The following paragraph, found on page 31, should be read with the corrections marked below in underlined text.

As of March 15, 2021, the total number of Argonaut Shares issuable pursuant to Options and other Awards was 22,107,679 (being 7.25% of the issued and outstanding Argonaut Shares) of which Options were outstanding for the purchase of 4,773,029 Argonaut Shares (being 1.57% of the issued and outstanding Argonaut Shares), and other Awards consisting of restricted share units outstanding for Awards of 2,169,940 Argonaut Shares (being 0.71% of the issued and outstanding Argonaut Shares), performance share units outstanding for Awards of 2,372,780 Argonaut Shares (being 0.78% of the issued and outstanding Argonaut Shares), and deferred share units outstanding for Awards of 345,944 Argonaut Shares (being 0.11% of the issued and outstanding Argonaut Shares) for an aggregate total of 9,661,693 Argonaut Shares issuable pursuant to the Share Incentive Plan (being 3.17% of the issued and outstanding Argonaut Shares and 43.70% of the total number of Argonaut Shares issuable pursuant Options and other Awards under the Share Incentive Plan).

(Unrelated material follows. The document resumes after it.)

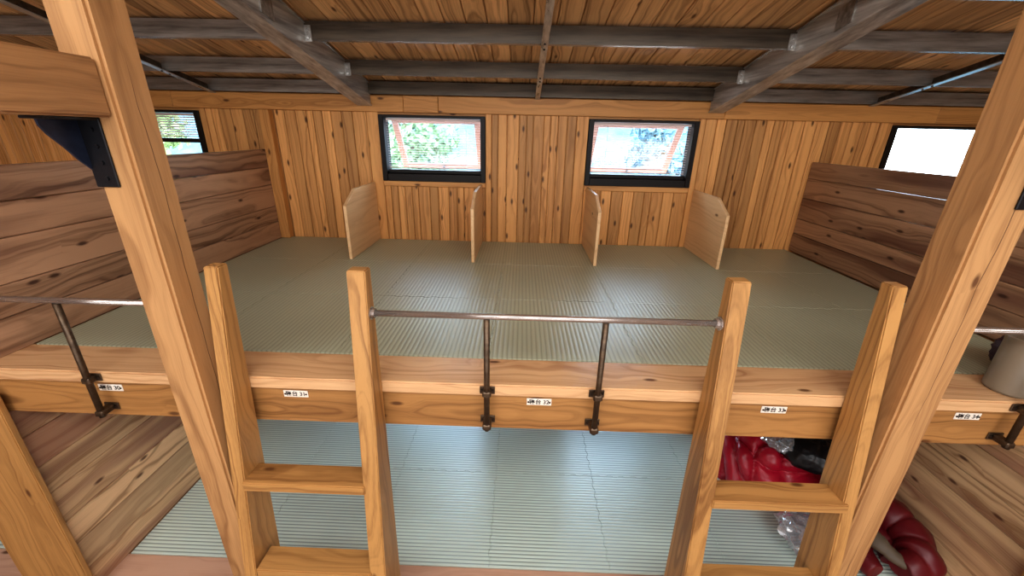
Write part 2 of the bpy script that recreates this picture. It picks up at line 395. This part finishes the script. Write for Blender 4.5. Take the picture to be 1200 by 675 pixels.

The following paragraph, found on page 55, should be read with the correction marked below in underlined text.

Argonaut currently has eight directors. The Argonaut Board believes that this number is appropriate to include gender diversity and to ensure participation of directors with complementary expertise in key areas of exploration, operations, legal, finance, general management, and environmental and social governance. Although experience with mining is valuable, it is not an essential qualification. The Argonaut Board is large enough to provide the experience and maintain a committee structure. Annually, the Argonaut Board reviews its size and composition and will adjust its size as necessary.